We bring all of our selves to everything we interpret, including assumptions we have based on the influence of the cultures around us. When we come to this week’s text, Ephesians 2.1-10, many of us have been influenced by Modern, Western culture, which has conditioned us to understand the concept of “faith” as opposed to “works”. This is because of the view developed since the Protestant Reformation in the sixteenth-century. But, we want to understand faith in Christ as it was meant in its own context, and then apply that to our context today.
Group Discussion Questions
Read Ephesians 2, verses 1 through 5
- Paul uses a vivid metaphor in the first five verses of this chapter, picturing people as the walking dead. This might make some of us think of zombie movies or shows. Do you like zombie movies or shows? If so, what’s one of your favorites?
- One of the reasons why some people like zombie movies or films, is because they are a way of talking about what makes us human or alive, and what causes us to think of others as inhuman. What do you think it means to be human? What do you think it means to be alive? What do you think causes us to think of others as inhuman?
- What’s the difference between being fully alive and merely existing?
- Paul talks about the “ruler of the kingdom of the air,” “the spirit who is now at work in those who are disobedient.” Who or what do you think Paul is talking about? What’s at stake in our answer of this question?
- Why does Paul say it is that God has made us alive with Christ?
Read Ephesians 2, verses 6 through 10
- In the second half of this passage, Paul talks about grace. Dietrich Bonhoeffer was a pastor and seminary professor when Nazism took power in Germany. He saw many of his fellow German Christians embrace Nazism, even though it was clearly opposed to the Way of Jesus. He wrote about “cheap grace” in a book entitled Discipleship.
“Cheap grace is the grace we bestow on ourselves. Cheap grace is the preaching of forgiveness without requiring repentance, baptism without church discipline, Communion without confession[…] Cheap grace is grace without discipleship, grace without the cross, grace without Jesus Christ, living and incarnate.”
- What has been your experience with the subject of grace? What is the danger of what Bonhoeffer called “cheap grace”?
- In Protestant theology, “faith” is often contrasted with “works.” Martin Luther has serious objections to some of the practices in the sixteenth-century Roman Catholic church. He saw “works” as synonymous with things like buying indulgences. In Paul’s first century context, what were the “works” Paul is talking about?
- Some think that Paul was opposed to Jesus-disciples doing “good works,” even though verse 10 says Jesus-disciples were created to do them. Why do you think some Christians today think “good works” aren’t good? What happens if Christians think “good works” are either to be avoided or not essential to faith in Christ?
- Paul says that people are joined with God (saved) by grace through “faith”. But faith is a word that has come to mean many different things. What has your experience been with “faith”? What’s problematic about understanding faith as belief in correct doctrine?
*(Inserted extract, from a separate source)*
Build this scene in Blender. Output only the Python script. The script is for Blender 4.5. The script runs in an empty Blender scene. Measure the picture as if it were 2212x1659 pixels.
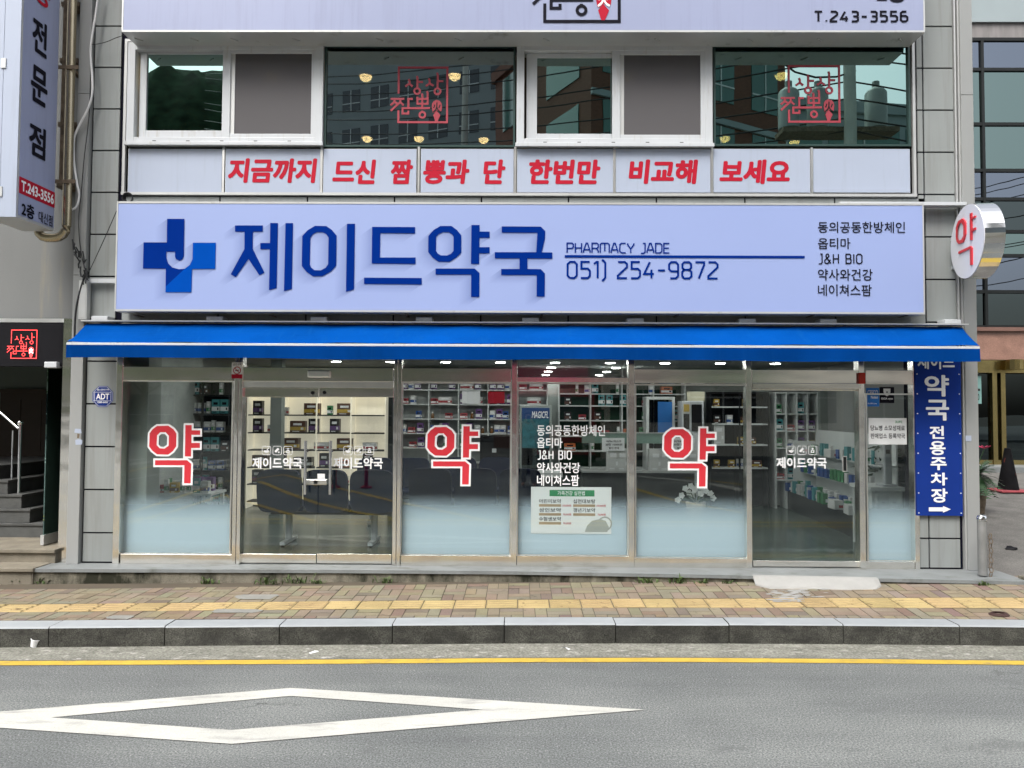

What’s problematic about understanding faith as optimism, a particular theory of atonement, or intellectual assent?
- Matthew Bates, author of Salvation by Allegiance Alone, writes:
“Although contemporary Christian culture tends to separate personal salvation and discipleship, allegiance is where they finally meet—and they don’t just meet, they embrace. […] A person is not first ‘saved’ by ‘faith’ in Jesus’s death for sins and then, once that is secured, plugged into a discipleship program as an optional extra in hope that he or she might ‘grow’. On the contrary, a person is first saved when she or he becomes a disciple by declaring allegiance to Jesus the king—that is, when a person agrees to submit obediently to Jesus’s wise and sovereign rule so as to take up his way of life.”
- Bates sees discipleship not as an extra, tangentially connected to salvation, but the discipleship in the Way of Jesus as what saves us. What has been your experience with “discipleship”? Why is it problematic to separate “salvation” from “discipleship”? Why do you think we’re tempted to compartmentalize our lives? Why do you think we’re tempted to place our trust in people or things other than God?